ストローをきっかけとして、世界的な環境問題として関心を集めているマイクロプラスチックごみ。 コスト、資源、環境汚染、健康への影響など問題は山積みですが、地球の未来のために、美しい海を守り続けるために、なんとかしなければならないという思いが人々を動かしています。 マイクロプラスチックごみが警告する海洋問題は地球規模の課題であり、早急に検討しアクションをとらなければなりません。一人あたりの使い捨てプラスチックごみの量が世界で2番目に多いとされた日本でも、さまざまな取り組みが始まっています。各国が解決に向けて進む中、現段階での日本における対応についてお知らせしておきましょう。
増え続け、行き場を失いつつある日本のプラごみ
日本で増え続けるプラスチックごみは年間900万トンといわれています。お菓子の袋にレトルト食品や漬物、納豆など、冷蔵庫の中をのぞいてみても「プラ」という表示がないものを探すほうが大変なくらい、プラスチック製品があふれていますね。特に1990年代半ばから急激に増えたのがペットボトルでした。ビンよりも軽く、丈夫で便利なことから、小売店はもちろんコンビニや自販機など、どこでも手に入るため重宝されているのはご存じの通りです。
プラごみが多いとはいえ、「ペットボトルについてはリサイクルされているのでは?」と思う方も多いはず。確かに、各家庭におけるペットボトルのリサイクルは徹底されていて、回収率は80%程度。なのに、使い終わったペットボトルがごみとなって海や川に流出し、その量が増え続けているのはなぜなのでしょうか。

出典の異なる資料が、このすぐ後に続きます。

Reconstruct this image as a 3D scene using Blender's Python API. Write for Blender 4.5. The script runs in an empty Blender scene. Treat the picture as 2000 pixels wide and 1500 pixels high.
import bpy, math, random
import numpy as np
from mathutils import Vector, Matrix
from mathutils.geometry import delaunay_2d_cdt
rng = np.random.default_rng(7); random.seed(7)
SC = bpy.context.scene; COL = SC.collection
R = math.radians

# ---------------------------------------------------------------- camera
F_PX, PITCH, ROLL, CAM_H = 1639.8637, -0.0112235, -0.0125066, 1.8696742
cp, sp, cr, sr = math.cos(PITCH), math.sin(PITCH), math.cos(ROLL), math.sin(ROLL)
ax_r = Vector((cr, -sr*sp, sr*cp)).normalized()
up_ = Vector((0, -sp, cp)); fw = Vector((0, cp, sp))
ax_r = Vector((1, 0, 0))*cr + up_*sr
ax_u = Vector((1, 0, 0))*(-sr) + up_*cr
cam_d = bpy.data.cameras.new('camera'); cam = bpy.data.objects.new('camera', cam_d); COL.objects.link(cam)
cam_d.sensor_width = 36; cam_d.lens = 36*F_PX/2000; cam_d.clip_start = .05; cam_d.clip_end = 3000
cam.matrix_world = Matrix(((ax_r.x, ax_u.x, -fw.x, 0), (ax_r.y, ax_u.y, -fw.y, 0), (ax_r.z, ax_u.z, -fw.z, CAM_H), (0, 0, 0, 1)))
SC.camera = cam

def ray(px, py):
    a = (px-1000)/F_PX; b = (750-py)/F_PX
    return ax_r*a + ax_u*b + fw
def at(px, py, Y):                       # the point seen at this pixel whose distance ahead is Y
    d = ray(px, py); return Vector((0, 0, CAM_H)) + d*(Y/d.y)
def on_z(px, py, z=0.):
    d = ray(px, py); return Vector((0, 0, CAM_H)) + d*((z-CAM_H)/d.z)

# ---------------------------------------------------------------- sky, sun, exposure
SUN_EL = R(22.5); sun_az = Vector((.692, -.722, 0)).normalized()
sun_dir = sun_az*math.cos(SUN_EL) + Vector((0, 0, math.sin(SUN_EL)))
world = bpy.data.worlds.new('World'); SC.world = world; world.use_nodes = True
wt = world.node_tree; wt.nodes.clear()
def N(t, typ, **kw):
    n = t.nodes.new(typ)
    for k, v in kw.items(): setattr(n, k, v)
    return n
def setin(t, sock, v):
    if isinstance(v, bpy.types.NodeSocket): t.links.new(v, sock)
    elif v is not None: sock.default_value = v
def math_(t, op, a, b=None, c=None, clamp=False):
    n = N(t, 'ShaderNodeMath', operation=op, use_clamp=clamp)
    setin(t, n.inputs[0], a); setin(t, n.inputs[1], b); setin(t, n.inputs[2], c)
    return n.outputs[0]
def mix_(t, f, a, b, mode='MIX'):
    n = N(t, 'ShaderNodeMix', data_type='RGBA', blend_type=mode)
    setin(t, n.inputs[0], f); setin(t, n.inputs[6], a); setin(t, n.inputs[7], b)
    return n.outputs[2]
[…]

理由は、回収が追いつかないほどの消費量……に他なりません。
空港や駅、オフィス、大学、遊園地、公的施設などで使われたペットボトルは家庭とは違い、水でゆすいであるわけではありません。キャップやラベルも外されていないので、リサイクルされずにプラごみとして処理されています。そのようなプラごみはこれまで中国などへ輸出していましたが、中国が輸入禁止の措置を決めたことで、行き場を失いつつある状況です。輸出できなくなったプラごみをいかに自国で処理するのか……そのヒントは、ヨーロッパにありました。
回収率97%のノルウェーに学ぶ
ヨーロッパでは、ペットボトルにデポジット制を取り入れている国が多くあります。
例えば、北欧のノルウェーでは、ペットボトル回収率はなんと97%!
同国ではペットボトルはあらかじめ預かり金(デポジット)を上乗せした額で販売されていて(日本円にして約16~33円)、飲み終わった後のペットボトルを専用の機械に入れると、上乗せ分が返金されるしくみを採用しているのです。
しかも、この専用の機械はペットボトルだけでなく、缶やビンを自動で仕分けることができます。また、ジュースなどの液体が残っている場合は回収せずにはねるため、デポジットは戻ってこないのだとか。つまり、きちんとリサイクルをしない人には「罰金」となるわけです。
このようなデポジット制が成り立つのは「プラスチック容器は貸しているもの」という概念があるからなのだそう。
また、ノルウェーではプラスチック製造業者に環境税が課されており、リサイクルするたびに課税率が減るというシステムです。製造業者全体でリサイクル目標値の95%に達した場合はなんと税金が免除されるといいます。もちろん、回収されたプラごみは品質によって繊維製品や新しいペットボトルなどにリサイクルされています。